[Exercise prompt] Would you write out the listing verbatim and skip every picture in it?
☆ ☆ ☆
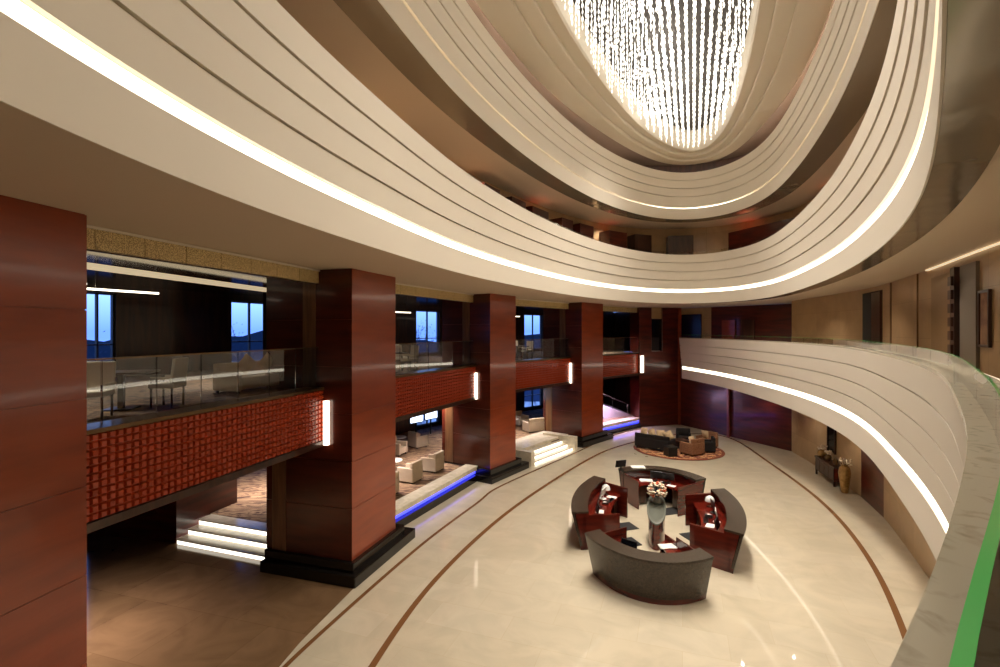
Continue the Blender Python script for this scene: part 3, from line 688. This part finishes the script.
for lab, t0, t1 in DESKS:
    px, py = el((t0+t1)/2, -.5)
    rt = thing('reception_desk', 'curved granite and mahogany reception desk, ' + lab, 'reception desk', (px, py, 0))
    arc(t0, t1, [(-.24, .13), (0, 1.08), (-.07, 1.08), (-.31, .13)]).build('front_panel', M['granite'], rt, smooth=True)
    arc(t0, t1, [(-.26, 0), (-.24, .13), (-.34, .13), (-.34, 0)]).build('base', M['desk_wood'], rt, smooth=True)
    arc(t0, t1, [(-.5, 1.08), (.015, 1.08), (.015, 1.14), (-.5, 1.14)]).build('counter_top', M['granite'], rt, smooth=True)
    arc(t0, t1, [(-.42, 0), (-.34, 0), (-.34, 1.08), (-.42, 1.08)]).build('inner_panel', M['desk_wood'], rt, smooth=True)
    dt = 1.1 if t1-t0 > 65 else 1.7
    arc(t0+dt, t1-dt, [(-1.2, .72), (-.42, .72), (-.42, .76), (-1.2, .76)]).build('worktop', M['desk_top'], rt, smooth=True)
    for ta, tb in ((t0, t0+dt), (t1-dt, t1)):
        arc(ta, tb, [(-1.45, 0), (-.34, 0), (-.1, 1.08), (-.5, 1.08), (-.5, 1.02), (-1.45, 1.02)], 2).build('end_panel', M['desk_wood'], rt)
    if t0 > 140 and t0 < 150:
        arc(t0+.5, t0+17, [(-1.95, .72), (-1.2, .72), (-1.2, .76), (-1.95, .76)], 8).build('side_worktop', M['desk_top'], rt)
        arc(t0+.5, t0+17, [(-1.95, 0), (-1.9, 0), (-1.9, .72), (-1.95, .72)], 8).build('side_panel', M['desk_wood'], rt)
        arc(t0, t0+1.5, [(-1.98, 0), (-1.45, 0), (-1.45, .9), (-1.98, .9)], 2).build('end_panel', M['desk_wood'], rt)
    span = t1-t0
    for f in (.18, .5, .82):
        tm = t0+span*f; w = span*.07
        d = arc(tm-w, tm+w, [(-1.12, .05), (-.5, .05), (-.5, .72), (-1.12, .72)], 3).build('drawer_unit', M['wood_brown'], rt)
        for z in (.22, .44, .64): 
            arc(tm-w*.5, tm+w*.5, [(-1.14, z-.012), (-1.12, z-.012), (-1.12, z+.012), (-1.14, z+.012)], 2).build('handle', M['steel'], d)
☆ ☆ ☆
[Full solution]
Continue the Blender Python script for this scene: part 3, from line 688. This part finishes the script.
for lab, t0, t1 in DESKS:
    px, py = el((t0+t1)/2, -.5)
    rt = thing('reception_desk', 'curved granite and mahogany reception desk, ' + lab, 'reception desk', (px, py, 0))
    arc(t0, t1, [(-.24, .13), (0, 1.08), (-.07, 1.08), (-.31, .13)]).build('front_panel', M['granite'], rt, smooth=True)
    arc(t0, t1, [(-.26, 0), (-.24, .13), (-.34, .13), (-.34, 0)]).build('base', M['desk_wood'], rt, smooth=True)
    arc(t0, t1, [(-.5, 1.08), (.015, 1.08), (.015, 1.14), (-.5, 1.14)]).build('counter_top', M['granite'], rt, smooth=True)
    arc(t0, t1, [(-.42, 0), (-.34, 0), (-.34, 1.08), (-.42, 1.08)]).build('inner_panel', M['desk_wood'], rt, smooth=True)
    dt = 1.1 if t1-t0 > 65 else 1.7
    arc(t0+dt, t1-dt, [(-1.2, .72), (-.42, .72), (-.42, .76), (-1.2, .76)]).build('worktop', M['desk_top'], rt, smooth=True)
    for ta, tb in ((t0, t0+dt), (t1-dt, t1)):
        arc(ta, tb, [(-1.45, 0), (-.34, 0), (-.1, 1.08), (-.5, 1.08), (-.5, 1.02), (-1.45, 1.02)], 2).build('end_panel', M['desk_wood'], rt)
    if t0 > 140 and t0 < 150:
        arc(t0+.5, t0+17, [(-1.95, .72), (-1.2, .72), (-1.2, .76), (-1.95, .76)], 8).build('side_worktop', M['desk_top'], rt)
        arc(t0+.5, t0+17, [(-1.95, 0), (-1.9, 0), (-1.9, .72), (-1.95, .72)], 8).build('side_panel', M['desk_wood'], rt)
        arc(t0, t0+1.5, [(-1.98, 0), (-1.45, 0), (-1.45, .9), (-1.98, .9)], 2).build('end_panel', M['desk_wood'], rt)
    span = t1-t0
    for f in (.18, .5, .82):
        tm = t0+span*f; w = span*.07
        d = arc(tm-w, tm+w, [(-1.12, .05), (-.5, .05), (-.5, .72), (-1.12, .72)], 3).build('drawer_unit', M['wood_brown'], rt)
        for z in (.22, .44, .64): 
            arc(tm-w*.5, tm+w*.5, [(-1.14, z-.012), (-1.12, z-.012), (-1.12, z+.012), (-1.14, z+.012)], 2).build('handle', M['steel'], d)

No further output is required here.